DEEP IN THE HEART (OF TEXAS) Image

It’s surprisingly difficult to turn even the most successful stage play into a decent movie. “Deep in the Heart (of Texas),” Stephen Purvis’ hit-and-miss cinematic exploration of an entire state’s state-of-mind, proves how difficult this adaptation is.
Adapted from “In the West,” a regionally legendary play, DIH launches a fictional British husband and wife team to Austin to make a documentary about Texas. Even though this leads to “interviews” for their pseudo-doc with some of the Lone Star State’s more colorful characters, the inherently trite “film within a film” convention stales quickly.
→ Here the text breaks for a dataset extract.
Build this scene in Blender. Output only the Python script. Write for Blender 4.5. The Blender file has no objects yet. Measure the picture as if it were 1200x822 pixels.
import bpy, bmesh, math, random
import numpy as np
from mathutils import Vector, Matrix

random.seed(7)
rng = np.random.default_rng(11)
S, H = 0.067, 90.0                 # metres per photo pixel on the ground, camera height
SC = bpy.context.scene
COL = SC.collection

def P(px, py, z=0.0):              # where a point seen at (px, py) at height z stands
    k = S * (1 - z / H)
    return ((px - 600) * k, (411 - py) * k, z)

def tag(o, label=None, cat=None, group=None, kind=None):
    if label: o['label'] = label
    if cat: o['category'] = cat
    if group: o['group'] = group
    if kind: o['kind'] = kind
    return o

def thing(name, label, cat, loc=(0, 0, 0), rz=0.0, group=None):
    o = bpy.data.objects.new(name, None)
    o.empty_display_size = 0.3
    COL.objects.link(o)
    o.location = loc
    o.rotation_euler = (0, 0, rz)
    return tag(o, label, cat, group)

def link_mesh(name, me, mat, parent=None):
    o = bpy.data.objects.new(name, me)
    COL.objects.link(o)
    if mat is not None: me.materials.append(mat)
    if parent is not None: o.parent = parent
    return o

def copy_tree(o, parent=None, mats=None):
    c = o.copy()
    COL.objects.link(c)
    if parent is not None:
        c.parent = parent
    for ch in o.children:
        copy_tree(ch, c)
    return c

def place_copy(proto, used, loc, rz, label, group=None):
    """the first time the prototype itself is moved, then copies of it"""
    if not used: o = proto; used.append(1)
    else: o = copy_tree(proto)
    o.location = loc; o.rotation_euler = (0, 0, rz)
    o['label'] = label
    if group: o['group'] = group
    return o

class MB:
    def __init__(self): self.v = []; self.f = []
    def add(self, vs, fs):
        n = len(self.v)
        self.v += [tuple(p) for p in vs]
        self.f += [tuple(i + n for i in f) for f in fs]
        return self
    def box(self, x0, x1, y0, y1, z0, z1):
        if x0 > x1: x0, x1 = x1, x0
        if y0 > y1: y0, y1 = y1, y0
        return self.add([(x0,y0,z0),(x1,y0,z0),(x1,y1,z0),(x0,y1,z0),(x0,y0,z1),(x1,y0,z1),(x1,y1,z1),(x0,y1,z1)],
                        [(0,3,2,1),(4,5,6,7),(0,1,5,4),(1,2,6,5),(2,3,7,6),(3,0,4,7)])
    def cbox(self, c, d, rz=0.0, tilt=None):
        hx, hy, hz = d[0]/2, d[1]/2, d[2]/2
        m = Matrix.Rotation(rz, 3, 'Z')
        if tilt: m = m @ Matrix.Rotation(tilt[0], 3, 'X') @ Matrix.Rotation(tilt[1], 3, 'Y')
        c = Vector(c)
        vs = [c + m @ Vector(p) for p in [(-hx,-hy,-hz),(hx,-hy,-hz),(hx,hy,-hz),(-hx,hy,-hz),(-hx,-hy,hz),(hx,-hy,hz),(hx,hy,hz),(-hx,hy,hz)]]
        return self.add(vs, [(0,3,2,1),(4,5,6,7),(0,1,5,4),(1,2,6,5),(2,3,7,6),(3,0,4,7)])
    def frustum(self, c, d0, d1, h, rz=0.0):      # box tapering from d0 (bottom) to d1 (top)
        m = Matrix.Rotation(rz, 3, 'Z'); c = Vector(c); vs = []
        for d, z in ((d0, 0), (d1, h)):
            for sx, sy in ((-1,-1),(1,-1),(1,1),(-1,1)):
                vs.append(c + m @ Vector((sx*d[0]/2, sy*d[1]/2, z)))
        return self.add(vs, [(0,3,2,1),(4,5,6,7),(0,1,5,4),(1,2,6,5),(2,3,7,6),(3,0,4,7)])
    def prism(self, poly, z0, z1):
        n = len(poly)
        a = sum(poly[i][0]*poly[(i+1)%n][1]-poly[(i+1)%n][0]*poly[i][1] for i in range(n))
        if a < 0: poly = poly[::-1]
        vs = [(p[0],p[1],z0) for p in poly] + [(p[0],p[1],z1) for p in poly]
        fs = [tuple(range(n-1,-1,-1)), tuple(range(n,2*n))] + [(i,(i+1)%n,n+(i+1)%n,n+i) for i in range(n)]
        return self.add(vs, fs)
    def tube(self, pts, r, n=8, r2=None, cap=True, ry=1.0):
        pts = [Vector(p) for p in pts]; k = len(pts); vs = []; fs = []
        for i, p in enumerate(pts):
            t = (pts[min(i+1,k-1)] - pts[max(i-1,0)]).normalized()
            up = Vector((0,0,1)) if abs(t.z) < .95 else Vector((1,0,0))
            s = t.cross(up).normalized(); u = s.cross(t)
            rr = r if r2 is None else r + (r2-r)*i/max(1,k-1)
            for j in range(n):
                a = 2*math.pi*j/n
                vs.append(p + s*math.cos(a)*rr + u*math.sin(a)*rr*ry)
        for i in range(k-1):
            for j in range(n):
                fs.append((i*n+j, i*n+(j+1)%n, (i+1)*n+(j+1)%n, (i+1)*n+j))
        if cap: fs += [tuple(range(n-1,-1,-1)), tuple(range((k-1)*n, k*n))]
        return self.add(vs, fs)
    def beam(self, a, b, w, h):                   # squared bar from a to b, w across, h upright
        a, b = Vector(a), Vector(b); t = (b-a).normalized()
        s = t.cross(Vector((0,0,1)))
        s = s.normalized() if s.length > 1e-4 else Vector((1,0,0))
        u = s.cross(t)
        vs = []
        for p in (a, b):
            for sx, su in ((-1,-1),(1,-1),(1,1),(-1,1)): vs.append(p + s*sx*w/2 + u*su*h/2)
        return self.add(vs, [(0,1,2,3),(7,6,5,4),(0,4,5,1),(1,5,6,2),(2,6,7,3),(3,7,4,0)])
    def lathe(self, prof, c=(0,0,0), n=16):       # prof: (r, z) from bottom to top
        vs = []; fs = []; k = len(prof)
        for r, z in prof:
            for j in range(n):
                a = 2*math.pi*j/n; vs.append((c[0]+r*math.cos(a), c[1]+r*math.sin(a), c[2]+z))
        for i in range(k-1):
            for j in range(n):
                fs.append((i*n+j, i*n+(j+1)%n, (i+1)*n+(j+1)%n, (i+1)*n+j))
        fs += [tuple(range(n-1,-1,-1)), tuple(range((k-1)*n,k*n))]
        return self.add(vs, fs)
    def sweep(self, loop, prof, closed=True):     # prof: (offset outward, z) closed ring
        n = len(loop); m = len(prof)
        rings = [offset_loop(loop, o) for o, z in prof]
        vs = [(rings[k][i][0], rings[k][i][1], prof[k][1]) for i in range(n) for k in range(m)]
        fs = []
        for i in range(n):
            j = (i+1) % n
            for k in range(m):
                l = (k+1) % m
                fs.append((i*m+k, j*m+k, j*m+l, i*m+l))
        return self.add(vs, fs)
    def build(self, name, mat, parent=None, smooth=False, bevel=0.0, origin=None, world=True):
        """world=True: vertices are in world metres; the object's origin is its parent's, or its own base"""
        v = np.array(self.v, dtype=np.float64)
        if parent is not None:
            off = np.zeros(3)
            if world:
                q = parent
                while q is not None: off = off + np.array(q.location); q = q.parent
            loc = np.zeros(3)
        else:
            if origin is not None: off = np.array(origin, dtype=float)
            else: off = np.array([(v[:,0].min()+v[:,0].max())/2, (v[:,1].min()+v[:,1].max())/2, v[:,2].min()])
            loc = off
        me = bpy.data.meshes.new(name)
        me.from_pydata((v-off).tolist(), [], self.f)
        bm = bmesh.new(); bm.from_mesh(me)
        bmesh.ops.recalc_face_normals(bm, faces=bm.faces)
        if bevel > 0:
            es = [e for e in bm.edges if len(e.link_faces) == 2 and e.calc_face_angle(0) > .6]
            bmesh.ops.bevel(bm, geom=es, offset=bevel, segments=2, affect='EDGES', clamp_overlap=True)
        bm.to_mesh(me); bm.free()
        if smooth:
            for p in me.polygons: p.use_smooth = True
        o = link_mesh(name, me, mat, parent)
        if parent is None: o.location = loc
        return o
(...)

Sure the venom-spewing, ex-Vietnam Vet high school football coach, for example, and a toothless hillbilly woman who bakes LOTS of pies are a hoot. They’re also about as three dimensional as armadillo roadkill. Then, as if to drive home the stereotypes, director/hubby “goes Native” on his wife, prancing around the bedroom in boxers, cowboy boots, and a ten-gallon hat. Is this a clever jab at tourists or a dig at all things Texan? (Then again, that’s standard attire about three miles outside of Austin, so maybe they deserve it.)
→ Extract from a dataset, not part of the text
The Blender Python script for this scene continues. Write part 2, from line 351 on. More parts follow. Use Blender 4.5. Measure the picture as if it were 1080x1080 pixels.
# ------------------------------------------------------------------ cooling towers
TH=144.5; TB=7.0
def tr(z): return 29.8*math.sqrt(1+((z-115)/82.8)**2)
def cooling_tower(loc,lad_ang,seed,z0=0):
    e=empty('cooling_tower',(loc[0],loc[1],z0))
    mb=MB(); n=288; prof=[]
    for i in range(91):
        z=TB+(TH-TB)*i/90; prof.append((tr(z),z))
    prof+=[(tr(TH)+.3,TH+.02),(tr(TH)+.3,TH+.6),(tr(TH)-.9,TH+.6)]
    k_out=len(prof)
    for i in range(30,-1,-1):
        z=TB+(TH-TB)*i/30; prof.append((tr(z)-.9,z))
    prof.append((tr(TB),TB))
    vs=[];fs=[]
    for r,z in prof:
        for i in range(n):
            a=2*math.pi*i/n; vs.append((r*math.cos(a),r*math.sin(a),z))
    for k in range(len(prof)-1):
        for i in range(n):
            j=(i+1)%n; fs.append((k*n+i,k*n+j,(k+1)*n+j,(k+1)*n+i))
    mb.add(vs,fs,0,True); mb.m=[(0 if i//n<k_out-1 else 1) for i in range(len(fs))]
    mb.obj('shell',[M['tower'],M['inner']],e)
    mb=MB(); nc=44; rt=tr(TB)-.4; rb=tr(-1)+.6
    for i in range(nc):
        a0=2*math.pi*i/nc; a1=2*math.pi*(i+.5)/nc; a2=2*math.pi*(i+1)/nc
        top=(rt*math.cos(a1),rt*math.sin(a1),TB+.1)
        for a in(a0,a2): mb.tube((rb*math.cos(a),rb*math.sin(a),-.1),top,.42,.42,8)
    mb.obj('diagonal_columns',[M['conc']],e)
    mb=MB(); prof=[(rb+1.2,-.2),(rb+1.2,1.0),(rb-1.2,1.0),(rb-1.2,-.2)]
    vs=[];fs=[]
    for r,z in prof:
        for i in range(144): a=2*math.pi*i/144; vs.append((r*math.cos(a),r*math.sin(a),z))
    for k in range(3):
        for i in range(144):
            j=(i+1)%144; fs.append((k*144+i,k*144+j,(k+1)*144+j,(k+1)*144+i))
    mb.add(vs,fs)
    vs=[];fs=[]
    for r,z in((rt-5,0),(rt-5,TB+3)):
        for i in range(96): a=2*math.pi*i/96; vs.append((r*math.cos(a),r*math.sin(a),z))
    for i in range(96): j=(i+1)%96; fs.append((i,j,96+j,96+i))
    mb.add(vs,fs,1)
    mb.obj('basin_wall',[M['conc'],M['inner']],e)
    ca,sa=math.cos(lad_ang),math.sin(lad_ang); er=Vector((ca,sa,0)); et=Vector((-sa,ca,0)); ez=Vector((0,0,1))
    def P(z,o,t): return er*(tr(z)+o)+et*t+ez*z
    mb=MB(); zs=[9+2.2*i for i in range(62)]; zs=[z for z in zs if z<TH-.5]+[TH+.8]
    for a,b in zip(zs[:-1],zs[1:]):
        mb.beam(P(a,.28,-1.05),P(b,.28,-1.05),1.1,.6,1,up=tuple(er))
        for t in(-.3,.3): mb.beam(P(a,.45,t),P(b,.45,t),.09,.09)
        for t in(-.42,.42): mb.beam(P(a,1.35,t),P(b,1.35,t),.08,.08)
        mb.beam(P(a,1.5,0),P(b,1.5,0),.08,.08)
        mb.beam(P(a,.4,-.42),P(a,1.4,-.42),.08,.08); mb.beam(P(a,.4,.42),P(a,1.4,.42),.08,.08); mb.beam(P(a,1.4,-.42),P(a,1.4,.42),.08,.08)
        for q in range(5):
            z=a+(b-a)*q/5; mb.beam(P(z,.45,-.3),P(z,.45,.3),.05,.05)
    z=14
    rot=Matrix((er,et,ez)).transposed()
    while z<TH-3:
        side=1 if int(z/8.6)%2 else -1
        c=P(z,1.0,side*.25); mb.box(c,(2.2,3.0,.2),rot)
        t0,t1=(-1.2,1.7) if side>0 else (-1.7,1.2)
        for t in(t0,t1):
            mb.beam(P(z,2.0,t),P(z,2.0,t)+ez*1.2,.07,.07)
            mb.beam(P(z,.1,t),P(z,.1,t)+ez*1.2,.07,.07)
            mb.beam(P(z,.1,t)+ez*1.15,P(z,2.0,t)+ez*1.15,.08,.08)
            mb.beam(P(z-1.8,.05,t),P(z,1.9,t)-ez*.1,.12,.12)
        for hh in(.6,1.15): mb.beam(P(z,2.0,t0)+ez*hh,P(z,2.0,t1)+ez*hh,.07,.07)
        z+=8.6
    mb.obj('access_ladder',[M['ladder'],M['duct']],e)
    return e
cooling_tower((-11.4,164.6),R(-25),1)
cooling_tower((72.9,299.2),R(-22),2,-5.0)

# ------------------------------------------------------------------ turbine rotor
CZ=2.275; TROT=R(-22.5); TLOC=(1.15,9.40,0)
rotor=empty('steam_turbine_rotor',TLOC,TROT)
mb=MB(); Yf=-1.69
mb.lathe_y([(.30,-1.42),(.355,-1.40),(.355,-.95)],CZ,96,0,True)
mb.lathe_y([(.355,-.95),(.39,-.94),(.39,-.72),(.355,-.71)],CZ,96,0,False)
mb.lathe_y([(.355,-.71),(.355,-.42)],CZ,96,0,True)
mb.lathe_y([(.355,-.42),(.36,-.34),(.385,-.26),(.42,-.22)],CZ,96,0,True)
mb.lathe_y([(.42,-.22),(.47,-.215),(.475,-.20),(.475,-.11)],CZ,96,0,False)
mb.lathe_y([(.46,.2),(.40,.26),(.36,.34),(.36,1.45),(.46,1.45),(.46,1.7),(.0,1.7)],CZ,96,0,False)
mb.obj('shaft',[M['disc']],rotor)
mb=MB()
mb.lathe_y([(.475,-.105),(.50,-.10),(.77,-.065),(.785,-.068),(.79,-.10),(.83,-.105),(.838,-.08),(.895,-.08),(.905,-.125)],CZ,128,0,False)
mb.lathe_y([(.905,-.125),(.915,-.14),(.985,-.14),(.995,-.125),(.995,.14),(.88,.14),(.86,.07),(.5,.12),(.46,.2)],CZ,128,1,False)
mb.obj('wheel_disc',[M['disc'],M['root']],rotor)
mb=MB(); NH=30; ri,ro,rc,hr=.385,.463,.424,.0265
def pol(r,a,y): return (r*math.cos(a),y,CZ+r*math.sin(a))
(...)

Still, the fictional documentary portion of DIH is far more interesting than the documentarians’ conflagerating marriage. Big surprise, then, that the Brits were added during the script adaptation; a suspicious mortar and spackle job to cement together what were stand-alone monologues and vignettes on stage.
Austinites will treasure “Deep in the Heart” as a cinematic time capsule of their city. Texans and other Southerners might crack a knowing smile or two. As for the rest of the world, I just don’t know that they’ll care.